WASHINGTON (AP) -- President Donald Trump, who has a reputation for inflaming racial tensions, is defending himself against claims that he's racist by taking credit for recent job gains by black Americans.
The administration's argument Tuesday rested on a misleading boast that Trump has done more to help the economic well-being of minorities than Barack Obama, the country's first and only black president. It was similar to the unemployment and jobs figures the president has repeated at political rallies and on Twitter.
The implication seemed to be that Obama struggled to create jobs for his fellow minorities, while Trump has a sterling jobs record.
Trump has also frequently touted that black unemployment is at a record low. But that figure is volatile on a monthly basis. After achieving a record low of 5.9 percent in May, it has since jumped back up to 6.6 percent.
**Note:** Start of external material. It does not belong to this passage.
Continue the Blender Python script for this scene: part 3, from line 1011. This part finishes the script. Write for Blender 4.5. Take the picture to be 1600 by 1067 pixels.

Trump is taking credit he doesn't deserve for job growth, according to many economists who view the continued growth since the middle of 2009 as the primary explanation for the recent hiring. More importantly, there are multiple signs that the racial wealth gap is now worsening and the administration appears to have done little, if anything, to specifically address this challenge.
"To identify a single indicator of employment as an indicator of economic health is, at best, incomplete," said Darrick Hamilton, a professor of economics at The New School in New York City. "It is intentionally deceptive to focus only on that indicator."
Government data show troubling economic disparities for black Americans:
-- The median net worth of a black household is just $17,200, according to the Federal Reserve. The median net worth of a white household is 10 times higher. Back in 2004, the median net worth for whites was only seven times higher.
-- The homeownership rate for black Americans has fallen since Trump became president to 41.6 percent, according to the Census Bureau. The gap between white homeownership and black homeownership is now the widest since 1995.
-- Census figures show the average income for a black college graduate is $64,486, about $13,000 less than what a white college graduate earns.
-- The average student debt for someone who is black is $32,047, almost double the average for someone who is white, according to a 2016 study by the Urban Institute.
Hamilton has examined Trump's $1.5 trillion worth of tax cuts over the next decade. While deficit-financed cuts might boost growth in the near-term, Hamilton found that the changes engineered to the tax code by the administration could worsen the racial wealth gap.
In a report released in May by the liberal Roosevelt Institute, he said the new tax law primarily helps high-income households and rewards people with existing wealth. He said it could increase local fees and fines that are generally a burden on minorities, and the loss of tax revenues could lead to layoffs for public employees, who are disproportionately black.
White House spokeswoman Sarah Huckabee Sanders initially quoted false job figures on Tuesday to make the case that Trump was helping minorities.
Her statement came as the White House faces heat for Trump's racially divisive comments about former White House aide Omarosa Manigault-Newman, NFL players, basketball star LeBron James, immigrants and even Merck CEO Kenneth Frazier, whose grandfather was born into slavery. Trump's approval rating with black Americans is a lowly 13 percent, according to the polling firm Gallup.
Sanders initially said Obama had only added 195,000 jobs for black Americans during his tenure compared with Trump's 700,000 new jobs in just two years. The U.S. economy actually added about 3 million jobs for black workers during Obama's tenure, according to the Bureau of Labor Statistics.
But after a cursory apology and correction on Twitter, the administration doubled down on its claims by stripping the jobs figures of one crucial piece of context: Obama inherited an economy in the worst tailspin since the Great Depression began in 1929, while Trump came into office after seven years of economic growth.
Aaron Sojourner, a professor of economics at the University of Minnesota and a former senior economist at the White House Council of Economic Advisers for Obama and Trump, said this context was the key difference between the two presidents' records.
"The administration was born on third base and wants to make us think they hit a triple," he said.